Uno se compromete a tomar el poder para gobernar, para mejorar las cosas. Pero jamás para destrozar un país (en seguridad ciudadana, en la CCSS, en educación pública, en apoyo al agro, en turismo...) y, además, culpar luego al pasado.
Una anécdota: don Pepe y don Manuel Mora sentados en la misma mesa
Permítanme contar una anécdota para contradecir a esta gente de Zapote que lo único que sabe hacer es culpar de todo al pasado.
Allá por 1982, yo tenía poco más de 20 años y fui presidente de la Federación de Estudiantes Universitarios (hoy FEUCR), institución que tenía cierta relevancia nacional. Ello me abrió la posibilidad y la fortuna de conocer –y conversar en muchas ocasiones– con varios de los líderes y políticos que hicieron la reforma de la Segunda República, en las décadas de 1940 y 1950.
Conversé muchas horas con don Pepe, con don Manuel Mora Valverde, con Daniel Oduber, con Mario Echandi, con Luis Alberto Monge (allá en su casa, en Pozos de Santa Ana), con Arnoldo Ferreto; con Rodrigo Carazo y doña Estrella (en su casa de Escazú); con Alberto Di Mare y Guido Fernández, y con Rodolfo Cerdas Cruz (en su casa de Moravia), con quien, incluso, llegué a trabar una buena amistad de muchas décadas.
Tengo que decir una cosa: esa clase política era infinitamente superior a la que actualmente está en Zapote y cuesta de Moras, por dos razones: era muchísimo más culta e inteligente y, además, era más patriota.
Y aquí viene la anécdota. En alguna ocasión, me tocó estar presente en una larga conversación entre don Pepe y don Manuel Mora, ya octogenarios (ellos habían sido enemigos en la guerra de 1948). Si había dos personas en este país que podrían haber tenido animosidad eran ellos, que estuvieron en bandos opuestos en un enfrentamiento armado. Sin embargo, radio UCR y canal 15 los reunió y lo que había en esa mesa eran dos personas realmente cultas, que amaban a Costa Rica. Tuvieron puntos de vista distintos (uno era reformista socialdemócrata y el otro, marxista) y, sin embargo, lograron hacer una transacción en el famoso Pacto de Ochomogo por amor a Costa Rica. En esa grabación, la rememoraron con afecto y respeto mutuo.

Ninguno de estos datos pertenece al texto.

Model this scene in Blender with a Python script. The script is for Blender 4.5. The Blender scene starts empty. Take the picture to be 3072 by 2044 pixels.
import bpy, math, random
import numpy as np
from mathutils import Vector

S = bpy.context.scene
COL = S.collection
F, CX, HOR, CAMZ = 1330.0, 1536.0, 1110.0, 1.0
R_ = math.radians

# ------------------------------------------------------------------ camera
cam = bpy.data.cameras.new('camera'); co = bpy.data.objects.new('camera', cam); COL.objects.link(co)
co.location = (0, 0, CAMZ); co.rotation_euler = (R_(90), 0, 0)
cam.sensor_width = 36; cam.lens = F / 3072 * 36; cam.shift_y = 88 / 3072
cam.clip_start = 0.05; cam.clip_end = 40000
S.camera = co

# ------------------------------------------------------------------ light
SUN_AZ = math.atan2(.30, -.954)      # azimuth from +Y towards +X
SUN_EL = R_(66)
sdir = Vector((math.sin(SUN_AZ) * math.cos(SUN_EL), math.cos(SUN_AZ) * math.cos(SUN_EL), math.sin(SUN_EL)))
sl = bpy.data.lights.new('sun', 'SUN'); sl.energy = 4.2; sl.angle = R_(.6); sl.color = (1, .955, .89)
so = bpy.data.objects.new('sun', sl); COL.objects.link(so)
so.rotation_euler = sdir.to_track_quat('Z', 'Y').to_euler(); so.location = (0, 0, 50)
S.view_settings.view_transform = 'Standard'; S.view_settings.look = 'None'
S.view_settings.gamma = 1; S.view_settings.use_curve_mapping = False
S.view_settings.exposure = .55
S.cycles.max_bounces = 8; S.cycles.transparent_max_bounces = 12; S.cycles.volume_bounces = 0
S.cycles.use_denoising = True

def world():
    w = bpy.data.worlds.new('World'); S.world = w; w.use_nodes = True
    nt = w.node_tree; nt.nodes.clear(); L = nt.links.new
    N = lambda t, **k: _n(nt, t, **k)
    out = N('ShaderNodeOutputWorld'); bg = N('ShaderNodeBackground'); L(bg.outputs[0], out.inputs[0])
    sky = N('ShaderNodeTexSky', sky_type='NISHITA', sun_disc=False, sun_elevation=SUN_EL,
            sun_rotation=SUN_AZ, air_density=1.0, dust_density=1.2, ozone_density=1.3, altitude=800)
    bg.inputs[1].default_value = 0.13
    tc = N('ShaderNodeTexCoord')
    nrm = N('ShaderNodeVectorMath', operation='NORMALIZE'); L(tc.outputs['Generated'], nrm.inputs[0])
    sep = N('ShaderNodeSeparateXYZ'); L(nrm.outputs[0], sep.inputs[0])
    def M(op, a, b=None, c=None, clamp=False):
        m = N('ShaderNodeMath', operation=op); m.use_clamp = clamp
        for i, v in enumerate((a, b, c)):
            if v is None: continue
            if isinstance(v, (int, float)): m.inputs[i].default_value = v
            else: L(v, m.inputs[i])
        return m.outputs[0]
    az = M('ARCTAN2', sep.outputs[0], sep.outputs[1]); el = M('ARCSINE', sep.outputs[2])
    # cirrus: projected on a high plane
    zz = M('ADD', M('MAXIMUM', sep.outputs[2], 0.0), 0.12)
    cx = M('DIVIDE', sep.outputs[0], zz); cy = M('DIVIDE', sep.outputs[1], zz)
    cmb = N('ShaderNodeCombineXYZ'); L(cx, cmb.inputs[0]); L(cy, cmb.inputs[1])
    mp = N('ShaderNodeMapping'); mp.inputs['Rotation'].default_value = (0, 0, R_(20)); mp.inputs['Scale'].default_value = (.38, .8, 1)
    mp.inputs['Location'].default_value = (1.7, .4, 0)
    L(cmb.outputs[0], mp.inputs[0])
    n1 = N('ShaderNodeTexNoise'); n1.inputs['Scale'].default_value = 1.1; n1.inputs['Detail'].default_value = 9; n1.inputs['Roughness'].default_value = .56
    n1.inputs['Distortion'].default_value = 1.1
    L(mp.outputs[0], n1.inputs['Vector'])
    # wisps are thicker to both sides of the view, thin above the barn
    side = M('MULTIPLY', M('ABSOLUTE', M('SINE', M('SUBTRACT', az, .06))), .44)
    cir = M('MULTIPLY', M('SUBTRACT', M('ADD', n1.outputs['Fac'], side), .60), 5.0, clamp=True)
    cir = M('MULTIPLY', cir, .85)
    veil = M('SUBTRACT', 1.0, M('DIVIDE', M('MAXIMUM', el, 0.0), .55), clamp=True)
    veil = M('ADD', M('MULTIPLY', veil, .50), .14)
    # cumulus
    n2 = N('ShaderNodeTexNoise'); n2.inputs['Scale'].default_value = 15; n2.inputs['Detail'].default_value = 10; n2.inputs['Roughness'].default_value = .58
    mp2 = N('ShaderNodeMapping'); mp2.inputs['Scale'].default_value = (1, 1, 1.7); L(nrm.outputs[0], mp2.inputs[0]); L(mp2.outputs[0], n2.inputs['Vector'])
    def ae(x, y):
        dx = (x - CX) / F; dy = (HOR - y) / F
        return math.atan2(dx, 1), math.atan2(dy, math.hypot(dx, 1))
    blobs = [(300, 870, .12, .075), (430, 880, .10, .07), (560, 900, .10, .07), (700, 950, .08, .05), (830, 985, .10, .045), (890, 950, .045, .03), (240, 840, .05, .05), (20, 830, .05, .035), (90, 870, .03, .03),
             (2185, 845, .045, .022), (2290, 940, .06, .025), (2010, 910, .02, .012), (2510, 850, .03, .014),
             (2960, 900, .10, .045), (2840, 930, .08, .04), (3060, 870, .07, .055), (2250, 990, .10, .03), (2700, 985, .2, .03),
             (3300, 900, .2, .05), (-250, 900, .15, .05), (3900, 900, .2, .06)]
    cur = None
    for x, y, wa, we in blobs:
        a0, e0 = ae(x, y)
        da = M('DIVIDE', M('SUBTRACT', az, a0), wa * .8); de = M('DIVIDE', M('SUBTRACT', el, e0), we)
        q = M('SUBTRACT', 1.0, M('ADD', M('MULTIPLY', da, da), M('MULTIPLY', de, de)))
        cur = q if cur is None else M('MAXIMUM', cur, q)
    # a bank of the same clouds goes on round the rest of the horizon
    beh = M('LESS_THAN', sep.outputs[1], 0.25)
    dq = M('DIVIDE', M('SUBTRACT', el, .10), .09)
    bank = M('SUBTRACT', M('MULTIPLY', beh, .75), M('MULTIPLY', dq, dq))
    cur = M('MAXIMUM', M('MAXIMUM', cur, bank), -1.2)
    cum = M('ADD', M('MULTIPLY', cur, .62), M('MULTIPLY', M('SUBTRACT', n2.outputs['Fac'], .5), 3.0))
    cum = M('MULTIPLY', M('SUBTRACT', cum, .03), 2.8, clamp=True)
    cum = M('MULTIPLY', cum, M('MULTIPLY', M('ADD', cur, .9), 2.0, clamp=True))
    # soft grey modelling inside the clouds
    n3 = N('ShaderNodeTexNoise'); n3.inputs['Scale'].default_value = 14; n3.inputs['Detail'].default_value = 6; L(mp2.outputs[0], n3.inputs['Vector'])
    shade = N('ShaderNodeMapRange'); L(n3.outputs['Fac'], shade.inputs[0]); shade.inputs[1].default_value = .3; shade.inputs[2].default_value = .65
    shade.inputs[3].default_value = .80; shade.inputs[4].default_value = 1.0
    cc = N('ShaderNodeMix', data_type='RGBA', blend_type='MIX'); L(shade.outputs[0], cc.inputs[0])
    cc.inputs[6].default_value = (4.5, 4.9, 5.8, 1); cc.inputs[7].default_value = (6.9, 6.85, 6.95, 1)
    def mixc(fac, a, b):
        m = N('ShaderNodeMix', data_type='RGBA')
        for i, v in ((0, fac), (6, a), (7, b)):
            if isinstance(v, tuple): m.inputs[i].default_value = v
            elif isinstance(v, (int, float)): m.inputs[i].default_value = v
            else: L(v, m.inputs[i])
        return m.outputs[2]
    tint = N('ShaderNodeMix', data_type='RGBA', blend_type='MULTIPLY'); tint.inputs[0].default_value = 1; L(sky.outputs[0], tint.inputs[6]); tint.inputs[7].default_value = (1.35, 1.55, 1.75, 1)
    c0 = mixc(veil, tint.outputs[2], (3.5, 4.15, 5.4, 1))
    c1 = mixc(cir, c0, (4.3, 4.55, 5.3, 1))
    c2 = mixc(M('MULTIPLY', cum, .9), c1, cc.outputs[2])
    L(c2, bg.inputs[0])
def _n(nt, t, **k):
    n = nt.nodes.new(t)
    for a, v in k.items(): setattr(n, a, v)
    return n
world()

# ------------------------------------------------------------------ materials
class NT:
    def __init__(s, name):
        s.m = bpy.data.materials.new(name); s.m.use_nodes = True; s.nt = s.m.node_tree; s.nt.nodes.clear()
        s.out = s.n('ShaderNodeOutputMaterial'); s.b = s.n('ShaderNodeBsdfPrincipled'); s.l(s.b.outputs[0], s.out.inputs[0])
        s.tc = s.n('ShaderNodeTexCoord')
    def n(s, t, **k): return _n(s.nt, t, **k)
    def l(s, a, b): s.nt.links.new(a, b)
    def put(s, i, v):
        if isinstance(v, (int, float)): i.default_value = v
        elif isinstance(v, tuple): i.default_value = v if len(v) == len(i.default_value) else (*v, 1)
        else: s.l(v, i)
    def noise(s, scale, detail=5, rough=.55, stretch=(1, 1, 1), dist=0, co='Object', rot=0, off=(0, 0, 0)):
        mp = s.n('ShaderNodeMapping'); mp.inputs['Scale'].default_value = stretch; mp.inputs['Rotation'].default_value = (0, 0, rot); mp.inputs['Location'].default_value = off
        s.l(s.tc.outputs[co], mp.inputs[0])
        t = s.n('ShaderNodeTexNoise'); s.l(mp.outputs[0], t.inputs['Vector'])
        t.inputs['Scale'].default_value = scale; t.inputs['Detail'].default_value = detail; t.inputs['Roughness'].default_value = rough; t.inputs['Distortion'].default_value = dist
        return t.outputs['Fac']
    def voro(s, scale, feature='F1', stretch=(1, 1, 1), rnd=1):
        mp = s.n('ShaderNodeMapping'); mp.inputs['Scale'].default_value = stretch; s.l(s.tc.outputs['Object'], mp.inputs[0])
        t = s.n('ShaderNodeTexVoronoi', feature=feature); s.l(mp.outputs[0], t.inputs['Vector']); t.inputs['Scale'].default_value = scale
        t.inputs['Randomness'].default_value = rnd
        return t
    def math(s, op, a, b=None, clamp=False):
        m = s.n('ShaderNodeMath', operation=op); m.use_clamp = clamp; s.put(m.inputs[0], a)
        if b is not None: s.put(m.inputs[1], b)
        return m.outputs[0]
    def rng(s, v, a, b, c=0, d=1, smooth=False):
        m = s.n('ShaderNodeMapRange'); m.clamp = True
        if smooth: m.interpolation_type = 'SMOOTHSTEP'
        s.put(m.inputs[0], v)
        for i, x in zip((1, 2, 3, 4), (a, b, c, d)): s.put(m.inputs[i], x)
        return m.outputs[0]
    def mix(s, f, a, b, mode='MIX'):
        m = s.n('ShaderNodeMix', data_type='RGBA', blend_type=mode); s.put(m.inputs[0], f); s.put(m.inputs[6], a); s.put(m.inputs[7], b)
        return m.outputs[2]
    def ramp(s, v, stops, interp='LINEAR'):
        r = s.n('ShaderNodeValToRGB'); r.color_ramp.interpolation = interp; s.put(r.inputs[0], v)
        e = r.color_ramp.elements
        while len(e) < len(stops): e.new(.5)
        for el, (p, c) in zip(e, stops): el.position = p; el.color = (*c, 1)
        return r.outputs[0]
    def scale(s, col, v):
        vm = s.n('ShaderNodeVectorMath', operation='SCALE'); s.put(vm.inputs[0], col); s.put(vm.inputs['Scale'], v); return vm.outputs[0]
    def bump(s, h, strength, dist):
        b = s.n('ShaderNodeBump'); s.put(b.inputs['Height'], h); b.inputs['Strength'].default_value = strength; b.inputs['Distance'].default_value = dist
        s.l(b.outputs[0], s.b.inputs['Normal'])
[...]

Pongo dos ejemplos más: Daniel Oduber y Rodolfo Cerdas, con quienes cultivé una buena amistad. No solo fueron dos de los políticos más talentosos que tuvo Costa Rica en el siglo XX, sino, además, intelectuales del más alto nivel (graduados en Mc Gill, Canadá, y la Sorbona, en Francia). Eran reconocidos internacionalmente por su formación en las mejores universidades del mundo y, literalmente, estaban a años luz de los políticos actuales de nuestro país.
Por eso, Costa Rica llegó en 1990 a ser uno de los países más equitativos y democráticos de la región y hoy es uno de los más desiguales del mundo. Las estadísticas no mienten. Algo se nos perdió en el camino y nuestro reto es volver a encontrarlo. Tenemos que volver a construir una clase política que realmente nos represente.
Jaime Ordóñez es director del Instituto Centroamericano de Gobernabilidad.